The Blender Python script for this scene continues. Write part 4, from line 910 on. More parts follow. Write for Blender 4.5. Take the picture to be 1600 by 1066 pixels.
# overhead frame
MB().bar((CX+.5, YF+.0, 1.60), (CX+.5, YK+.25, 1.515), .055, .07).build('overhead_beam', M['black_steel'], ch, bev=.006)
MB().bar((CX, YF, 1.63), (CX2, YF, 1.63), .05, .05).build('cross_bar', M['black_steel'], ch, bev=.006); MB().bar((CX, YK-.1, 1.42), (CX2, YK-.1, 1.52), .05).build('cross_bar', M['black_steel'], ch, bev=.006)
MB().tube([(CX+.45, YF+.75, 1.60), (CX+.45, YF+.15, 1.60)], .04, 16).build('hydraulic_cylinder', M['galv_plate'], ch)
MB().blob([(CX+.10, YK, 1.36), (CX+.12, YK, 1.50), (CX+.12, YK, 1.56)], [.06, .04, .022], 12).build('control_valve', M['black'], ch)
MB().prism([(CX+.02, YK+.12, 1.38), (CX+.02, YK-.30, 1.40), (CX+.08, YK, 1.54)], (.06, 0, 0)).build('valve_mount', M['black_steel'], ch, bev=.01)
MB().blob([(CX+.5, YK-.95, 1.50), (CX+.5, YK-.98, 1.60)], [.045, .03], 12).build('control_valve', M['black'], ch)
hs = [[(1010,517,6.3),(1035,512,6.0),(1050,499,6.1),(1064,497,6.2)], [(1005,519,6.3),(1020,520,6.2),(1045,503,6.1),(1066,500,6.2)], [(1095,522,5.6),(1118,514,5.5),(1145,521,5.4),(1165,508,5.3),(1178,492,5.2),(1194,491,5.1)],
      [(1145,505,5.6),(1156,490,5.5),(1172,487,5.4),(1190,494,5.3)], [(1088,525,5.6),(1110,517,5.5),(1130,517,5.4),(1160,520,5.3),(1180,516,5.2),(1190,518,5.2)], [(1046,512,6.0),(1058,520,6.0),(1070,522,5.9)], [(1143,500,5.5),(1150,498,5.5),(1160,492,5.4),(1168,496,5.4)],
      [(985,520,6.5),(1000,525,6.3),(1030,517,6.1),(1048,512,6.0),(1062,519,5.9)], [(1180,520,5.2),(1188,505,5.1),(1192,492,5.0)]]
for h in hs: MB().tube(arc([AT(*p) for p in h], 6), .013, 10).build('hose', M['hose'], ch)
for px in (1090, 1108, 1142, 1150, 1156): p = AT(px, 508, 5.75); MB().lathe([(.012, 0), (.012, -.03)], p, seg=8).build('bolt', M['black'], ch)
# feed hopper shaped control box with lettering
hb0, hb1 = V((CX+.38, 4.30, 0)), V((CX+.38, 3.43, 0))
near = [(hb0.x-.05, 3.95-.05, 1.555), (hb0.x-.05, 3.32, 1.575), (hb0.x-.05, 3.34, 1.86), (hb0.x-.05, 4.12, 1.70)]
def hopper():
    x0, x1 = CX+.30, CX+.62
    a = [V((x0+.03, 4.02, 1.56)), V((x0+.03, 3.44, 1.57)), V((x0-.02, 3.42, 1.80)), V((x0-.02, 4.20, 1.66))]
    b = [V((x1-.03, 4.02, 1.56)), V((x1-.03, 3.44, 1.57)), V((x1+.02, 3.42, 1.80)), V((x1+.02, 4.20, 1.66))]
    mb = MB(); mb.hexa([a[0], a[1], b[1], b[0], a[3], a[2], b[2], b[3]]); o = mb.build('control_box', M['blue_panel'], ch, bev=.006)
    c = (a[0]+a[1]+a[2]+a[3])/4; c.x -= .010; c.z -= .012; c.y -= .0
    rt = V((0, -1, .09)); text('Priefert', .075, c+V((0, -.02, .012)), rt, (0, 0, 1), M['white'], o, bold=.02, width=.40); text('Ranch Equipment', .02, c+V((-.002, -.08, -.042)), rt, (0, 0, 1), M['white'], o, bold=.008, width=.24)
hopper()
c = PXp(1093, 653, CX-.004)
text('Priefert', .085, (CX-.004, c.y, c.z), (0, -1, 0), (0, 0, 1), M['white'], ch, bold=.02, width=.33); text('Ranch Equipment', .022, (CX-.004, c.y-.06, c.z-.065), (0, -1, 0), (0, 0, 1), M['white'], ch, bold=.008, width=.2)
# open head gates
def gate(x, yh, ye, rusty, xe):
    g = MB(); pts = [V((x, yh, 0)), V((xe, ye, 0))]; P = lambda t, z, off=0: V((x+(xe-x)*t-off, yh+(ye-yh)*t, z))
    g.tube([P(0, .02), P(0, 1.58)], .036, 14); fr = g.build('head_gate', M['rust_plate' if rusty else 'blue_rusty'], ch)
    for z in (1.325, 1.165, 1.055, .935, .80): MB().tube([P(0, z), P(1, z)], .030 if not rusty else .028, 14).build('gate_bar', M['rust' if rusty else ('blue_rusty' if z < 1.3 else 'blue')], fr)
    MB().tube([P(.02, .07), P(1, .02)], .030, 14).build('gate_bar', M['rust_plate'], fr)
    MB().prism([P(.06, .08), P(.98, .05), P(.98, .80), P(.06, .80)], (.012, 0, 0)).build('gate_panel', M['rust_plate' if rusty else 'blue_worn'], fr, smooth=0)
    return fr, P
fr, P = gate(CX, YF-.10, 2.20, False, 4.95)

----

• _TASK BRIEF_
Output every line above without altering anything.

• _WRITTEN REPLY_
The Blender Python script for this scene continues. Write part 4, from line 910 on. More parts follow. Write for Blender 4.5. Take the picture to be 1600 by 1066 pixels.
# overhead frame
MB().bar((CX+.5, YF+.0, 1.60), (CX+.5, YK+.25, 1.515), .055, .07).build('overhead_beam', M['black_steel'], ch, bev=.006)
MB().bar((CX, YF, 1.63), (CX2, YF, 1.63), .05, .05).build('cross_bar', M['black_steel'], ch, bev=.006); MB().bar((CX, YK-.1, 1.42), (CX2, YK-.1, 1.52), .05).build('cross_bar', M['black_steel'], ch, bev=.006)
MB().tube([(CX+.45, YF+.75, 1.60), (CX+.45, YF+.15, 1.60)], .04, 16).build('hydraulic_cylinder', M['galv_plate'], ch)
MB().blob([(CX+.10, YK, 1.36), (CX+.12, YK, 1.50), (CX+.12, YK, 1.56)], [.06, .04, .022], 12).build('control_valve', M['black'], ch)
MB().prism([(CX+.02, YK+.12, 1.38), (CX+.02, YK-.30, 1.40), (CX+.08, YK, 1.54)], (.06, 0, 0)).build('valve_mount', M['black_steel'], ch, bev=.01)
MB().blob([(CX+.5, YK-.95, 1.50), (CX+.5, YK-.98, 1.60)], [.045, .03], 12).build('control_valve', M['black'], ch)
hs = [[(1010,517,6.3),(1035,512,6.0),(1050,499,6.1),(1064,497,6.2)], [(1005,519,6.3),(1020,520,6.2),(1045,503,6.1),(1066,500,6.2)], [(1095,522,5.6),(1118,514,5.5),(1145,521,5.4),(1165,508,5.3),(1178,492,5.2),(1194,491,5.1)],
      [(1145,505,5.6),(1156,490,5.5),(1172,487,5.4),(1190,494,5.3)], [(1088,525,5.6),(1110,517,5.5),(1130,517,5.4),(1160,520,5.3),(1180,516,5.2),(1190,518,5.2)], [(1046,512,6.0),(1058,520,6.0),(1070,522,5.9)], [(1143,500,5.5),(1150,498,5.5),(1160,492,5.4),(1168,496,5.4)],
      [(985,520,6.5),(1000,525,6.3),(1030,517,6.1),(1048,512,6.0),(1062,519,5.9)], [(1180,520,5.2),(1188,505,5.1),(1192,492,5.0)]]
for h in hs: MB().tube(arc([AT(*p) for p in h], 6), .013, 10).build('hose', M['hose'], ch)
for px in (1090, 1108, 1142, 1150, 1156): p = AT(px, 508, 5.75); MB().lathe([(.012, 0), (.012, -.03)], p, seg=8).build('bolt', M['black'], ch)
# feed hopper shaped control box with lettering
hb0, hb1 = V((CX+.38, 4.30, 0)), V((CX+.38, 3.43, 0))
near = [(hb0.x-.05, 3.95-.05, 1.555), (hb0.x-.05, 3.32, 1.575), (hb0.x-.05, 3.34, 1.86), (hb0.x-.05, 4.12, 1.70)]
def hopper():
    x0, x1 = CX+.30, CX+.62
    a = [V((x0+.03, 4.02, 1.56)), V((x0+.03, 3.44, 1.57)), V((x0-.02, 3.42, 1.80)), V((x0-.02, 4.20, 1.66))]
    b = [V((x1-.03, 4.02, 1.56)), V((x1-.03, 3.44, 1.57)), V((x1+.02, 3.42, 1.80)), V((x1+.02, 4.20, 1.66))]
    mb = MB(); mb.hexa([a[0], a[1], b[1], b[0], a[3], a[2], b[2], b[3]]); o = mb.build('control_box', M['blue_panel'], ch, bev=.006)
    c = (a[0]+a[1]+a[2]+a[3])/4; c.x -= .010; c.z -= .012; c.y -= .0
    rt = V((0, -1, .09)); text('Priefert', .075, c+V((0, -.02, .012)), rt, (0, 0, 1), M['white'], o, bold=.02, width=.40); text('Ranch Equipment', .02, c+V((-.002, -.08, -.042)), rt, (0, 0, 1), M['white'], o, bold=.008, width=.24)
hopper()
c = PXp(1093, 653, CX-.004)
text('Priefert', .085, (CX-.004, c.y, c.z), (0, -1, 0), (0, 0, 1), M['white'], ch, bold=.02, width=.33); text('Ranch Equipment', .022, (CX-.004, c.y-.06, c.z-.065), (0, -1, 0), (0, 0, 1), M['white'], ch, bold=.008, width=.2)
# open head gates
def gate(x, yh, ye, rusty, xe):
    g = MB(); pts = [V((x, yh, 0)), V((xe, ye, 0))]; P = lambda t, z, off=0: V((x+(xe-x)*t-off, yh+(ye-yh)*t, z))
    g.tube([P(0, .02), P(0, 1.58)], .036, 14); fr = g.build('head_gate', M['rust_plate' if rusty else 'blue_rusty'], ch)
    for z in (1.325, 1.165, 1.055, .935, .80): MB().tube([P(0, z), P(1, z)], .030 if not rusty else .028, 14).build('gate_bar', M['rust' if rusty else ('blue_rusty' if z < 1.3 else 'blue')], fr)
    MB().tube([P(.02, .07), P(1, .02)], .030, 14).build('gate_bar', M['rust_plate'], fr)
    MB().prism([P(.06, .08), P(.98, .05), P(.98, .80), P(.06, .80)], (.012, 0, 0)).build('gate_panel', M['rust_plate' if rusty else 'blue_worn'], fr, smooth=0)
    return fr, P
fr, P = gate(CX, YF-.10, 2.20, False, 4.95)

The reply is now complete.